A federal mandate requiring employers to offer paid leave would erase 430,000 jobs and shrink economic output by $652 billion over 10 years, according to new research released today by the National Federation of Independent Business (NFIB).

“There’s no such thing as a free benefit,” said NFIB President and CEO Dan Danner. “This would come at a high cost to small business and will have a serious effect on jobs and the economy.”

President Obama has made mandatory paid leave a central part of his domestic agenda. Last year during his State of the Union Address and again Tuesday evening he called on Congress to pass the mandate. Organized Labor has also made it one of their top political priorities and it will very likely have a prominent place in the elections this year.

“What the advocates don’t realize is that there are millions of small businesses that don’t make a dollar if their employees aren’t there to perform a service for customers,” said Danner. “No one gets paid, including the business owner, if customers aren’t being served.”

It’s easy for activists and elected officials to give away someone else’s money, said Danner. But someone has to pay. NFIB analyzed the Healthy Families Act (HR 932) which would require firms with 15 or more employees to grant 56 hours of paid leave every year. The measure would include part-time as well as full-time time workers.

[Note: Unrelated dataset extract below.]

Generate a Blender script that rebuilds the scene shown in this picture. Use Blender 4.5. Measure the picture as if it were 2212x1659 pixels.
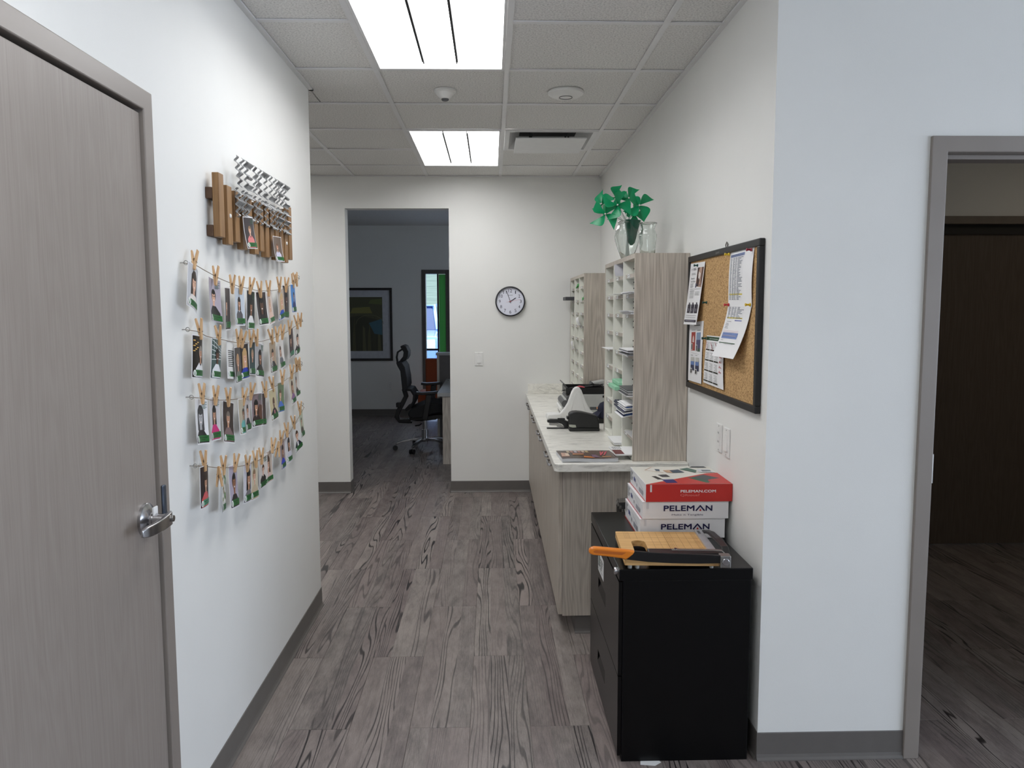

According to the research, mandatory paid leave would impose three major costs on employers: the direct expense of paying wages to absent workers; lost productivity resulting from workers not working; and increased costs for reporting and recordkeeping that the new mandate will require.

The combination of all three will raise the cost of labor and reduce productivity. The smallest firms will be hit hardest, accounting for 58 percent of the job losses. Some industries will suffer more than others, with construction and retail shedding the most jobs.

“The question isn’t whether paid leave is a good benefit,” said Danner. “The question is whether every business can absorb the cost and whether we’d be causing more harm than good by trying to graft it onto an economy in which wages are flat and growth is slow.”